Review Summary: Idm rebirth.
It could easily be argued that the trajectory of all art is cyclical. Not so much cyclical in that it perpetually returns to a specific point, but progressively cyclical, a snowballing of ideologies and approaches that are absorbed into the rotating sphere of influence that is constantly refreshed, impacted, and expanded upon as it progresses along a linear path. Well, at least it was that way for a very long time, when both memory and artistic expression progressed along a linear path as well.
Art, and more specifically music, now exists in a climate where the figurative snowball of influence has become saturated to the point of collapsing in upon itself, allowing for formless access to ideas and practices that directly challenge the chronological linearity of time as history remembers it. This is the age of information, where access to the wealth of human knowledge and experience is a little less than a few pushes of a button away. As a result, the artistic landscape has become inundated with an infatuation with anachronism, a rather paradoxical clashing of ideas and experiences that perhaps were never supposed to meet. Where this saturation of information could have been met with stubborn opposition in favor of blind progress, it has been almost uniformly welcomed and exploited in ways that are not simply giving the past new life, but synthesizing entirely new narratives from the junk of history.
ESTOILE NAIANT, patten's fourth full-length and the first to be released by the legendary Warp records, exists directly at the center of this virginal sonic landscape. Throwback and “retro” artists have existed for quite a long time, certainly before it became so easy to access information, but this was more or less a response to the technological limitations of physical media. It was easier to copy a style and get away with formal theft when there was less of a chance of someone hearing the source of inspiration, which is a practice that is slowly being obliterated by information technology.
ESTOILE NAIANT almost seems like a direct response to this perspective, the idea that the past is constant and can only be emulated, not altered. While everything about patten's newest record sounds old, it sounds old in a way that is entirely intangible, almost as if it were plucked out of an alternate history in a timeline that never happened.
ESTOILE NAIANT is a pulsing, rotating, undulating mess of unintelligible sound bits, indecipherable samples, washed out synth pads, and contradictory rhythmic patterns that pour from the speakers in a deluge of post-modernity. This contextual labyrinth of noise functions on both visceral and cerebral levels, nostalgic and confounding all at once. Whether it's the gate modulated LFO pads on a track like Drift that sound like a pop song you wish you heard on the radio in 1986, or the distant rhythmic pulsing of Pathways punctuated by splashes of eerily familiar vocal samples,
ESTOILE NAIANT succeeds in simultaneously sounding both old and new, a purposeful confounding of the memories that serve as the basis for context. It is a deliberate exploitation of the expressionistic power of sound as a tool for not only invoking memory, but changing it and reimagining it in ways that directly subvert the consistency of time.

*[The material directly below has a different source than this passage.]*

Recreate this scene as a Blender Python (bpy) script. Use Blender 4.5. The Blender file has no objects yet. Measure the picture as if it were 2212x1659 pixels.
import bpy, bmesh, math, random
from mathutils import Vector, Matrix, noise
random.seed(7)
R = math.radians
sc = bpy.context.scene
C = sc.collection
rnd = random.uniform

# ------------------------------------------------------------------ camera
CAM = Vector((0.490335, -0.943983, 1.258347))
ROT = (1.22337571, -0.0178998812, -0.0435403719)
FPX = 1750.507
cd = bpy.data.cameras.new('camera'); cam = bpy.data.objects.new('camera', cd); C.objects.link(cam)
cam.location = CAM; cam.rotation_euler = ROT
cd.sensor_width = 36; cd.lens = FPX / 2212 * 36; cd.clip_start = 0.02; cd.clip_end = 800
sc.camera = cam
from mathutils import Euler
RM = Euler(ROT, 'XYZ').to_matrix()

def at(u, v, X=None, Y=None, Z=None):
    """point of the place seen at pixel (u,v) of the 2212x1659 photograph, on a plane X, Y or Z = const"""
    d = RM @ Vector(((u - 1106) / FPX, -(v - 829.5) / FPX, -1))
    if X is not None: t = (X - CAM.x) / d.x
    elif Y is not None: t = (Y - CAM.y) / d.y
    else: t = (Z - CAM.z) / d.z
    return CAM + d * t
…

It's also interesting to consider that this kind of repurposing of sound has found such a secure home in the world of electronic music, because, other than in reference to itself, electronic music doesn't have a comparatively extensive lineage from which to pull ideas, and what ideas it does derive from are certainly without context. Perhaps that is also why
ESTOILE NAIANT fits so comfortably in the equally insubstantial genre of IDM, if for no other reason than the fact that IDM has never actually had a
sound and can only generally be lumped together by the idea that it is “dance music that you aren't supposed to dance to”. It seems only fitting that a record that purposefully eschews context in favor of the alluring pull of insubstantiality would find a home in a genre that is equally insubstantial in terms of musical cannon.
Conservatism is inherently a self-defeating ideology, and patten's
ESTOILE NAIANT is a confident reminder that even though the past is immutable, it is certainly not perfect in its intangibility. In the interest of not making broad claims that are too general for the scope of their ideological boundaries, it is safe to say that what patten has done with
ESTOILE NAIANT is provide an example by which the standard of reinvention can be measured. Proving that the past is more intimately a part of the present than anyone wishes to admit,
ESTOILE NAIANT is an invigorating, perplexing journey through the post-modern contextual climate of the information age that has synthesized an almost completely new narrative for the future generation of music, one that is both progressive and retrospective all at once.